How to Deduct Business Start Up Costs From Prior Tax Years
- 1). Use the straight line method of depreciating startup expenses in excess of $5,000. This method involves writing off, or deducting, an equal amount of the cost of these expenses during each year of the five year period. For example, if your startup costs total $10,000 and you have elected to deduct $5,000 during the year you start your business, deduct 20 percent of the remaining $5,000, or $1,000, during each of the five subsequent years.
- 2). Fill out part VI of IRS Form 4562. This is the section covering amortization. In the column headed "Description of Costs", write "Startup expenses". Enter the first day of the calendar year following the year you started your business as the date that the amortization begins. Enter the total amount that you will deduct over the course of five years as the amortization amount. Under the "Code Section," enter the number 179. Under the "Amortization or Percentage" enter "5 years".
- 3). Calculate 20 percent of the total startup expenses your will be deducting over the course of five years. Enter this amount in Column "f" of IRS Form 4562 Section VI.

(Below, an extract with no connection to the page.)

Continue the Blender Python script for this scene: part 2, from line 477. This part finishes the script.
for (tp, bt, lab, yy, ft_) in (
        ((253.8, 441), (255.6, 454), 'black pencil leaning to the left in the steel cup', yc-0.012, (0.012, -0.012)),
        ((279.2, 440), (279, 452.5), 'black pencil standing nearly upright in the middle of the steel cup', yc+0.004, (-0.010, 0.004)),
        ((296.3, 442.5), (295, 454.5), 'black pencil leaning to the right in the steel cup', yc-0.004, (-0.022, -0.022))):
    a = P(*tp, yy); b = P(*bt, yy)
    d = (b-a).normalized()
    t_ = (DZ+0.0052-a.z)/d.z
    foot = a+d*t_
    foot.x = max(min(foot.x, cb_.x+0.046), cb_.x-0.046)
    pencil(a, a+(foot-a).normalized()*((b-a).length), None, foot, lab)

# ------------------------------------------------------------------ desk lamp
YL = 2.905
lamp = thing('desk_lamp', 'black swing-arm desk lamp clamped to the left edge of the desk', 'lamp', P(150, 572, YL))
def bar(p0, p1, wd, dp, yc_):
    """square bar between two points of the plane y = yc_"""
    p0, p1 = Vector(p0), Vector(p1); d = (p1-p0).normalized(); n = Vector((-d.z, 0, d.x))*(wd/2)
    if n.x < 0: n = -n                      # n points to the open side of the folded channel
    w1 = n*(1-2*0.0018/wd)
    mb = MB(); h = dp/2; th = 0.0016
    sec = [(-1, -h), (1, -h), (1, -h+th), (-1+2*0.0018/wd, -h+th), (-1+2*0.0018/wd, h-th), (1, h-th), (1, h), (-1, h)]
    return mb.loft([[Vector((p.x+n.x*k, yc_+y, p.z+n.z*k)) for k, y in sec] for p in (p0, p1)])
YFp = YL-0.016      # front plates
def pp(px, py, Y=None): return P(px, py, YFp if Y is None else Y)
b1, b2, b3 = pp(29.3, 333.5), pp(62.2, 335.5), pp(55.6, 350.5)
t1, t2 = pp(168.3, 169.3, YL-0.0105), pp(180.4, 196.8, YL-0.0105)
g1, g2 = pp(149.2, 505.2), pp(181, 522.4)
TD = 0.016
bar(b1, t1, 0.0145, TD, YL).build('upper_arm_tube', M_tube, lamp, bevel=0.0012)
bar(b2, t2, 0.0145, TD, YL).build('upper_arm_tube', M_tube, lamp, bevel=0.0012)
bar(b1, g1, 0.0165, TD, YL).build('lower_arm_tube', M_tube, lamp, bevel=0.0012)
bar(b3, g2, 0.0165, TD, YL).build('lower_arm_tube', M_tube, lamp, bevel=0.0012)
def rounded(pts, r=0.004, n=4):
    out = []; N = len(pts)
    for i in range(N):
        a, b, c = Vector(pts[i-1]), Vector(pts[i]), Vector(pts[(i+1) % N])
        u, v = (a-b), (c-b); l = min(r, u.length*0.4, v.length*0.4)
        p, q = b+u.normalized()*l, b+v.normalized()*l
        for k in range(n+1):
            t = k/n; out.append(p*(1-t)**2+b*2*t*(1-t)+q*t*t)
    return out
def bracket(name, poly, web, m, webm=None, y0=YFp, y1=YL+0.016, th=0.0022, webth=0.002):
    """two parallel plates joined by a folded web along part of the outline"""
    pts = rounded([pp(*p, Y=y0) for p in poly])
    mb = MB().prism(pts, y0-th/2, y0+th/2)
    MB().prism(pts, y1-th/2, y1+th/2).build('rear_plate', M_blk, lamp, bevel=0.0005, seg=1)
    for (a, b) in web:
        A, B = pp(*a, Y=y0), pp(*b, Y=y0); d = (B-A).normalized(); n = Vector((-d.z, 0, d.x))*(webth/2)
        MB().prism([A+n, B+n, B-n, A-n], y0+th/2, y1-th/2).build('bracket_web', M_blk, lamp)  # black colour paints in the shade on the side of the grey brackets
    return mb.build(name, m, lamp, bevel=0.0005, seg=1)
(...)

- 4). File an amended tax return for any prior year for which you decide to deduct startup expenses incurred during that year. Use Form 1040X to change the previoous year's reporting information. Revise your Form 1040 for the year you are amending to include up to $5,000 of startup expenses, and then amortize any additional startup expenses over the next five years using Form 4562. You may not include any expenses that you have already claimed as business deductions on this amended return.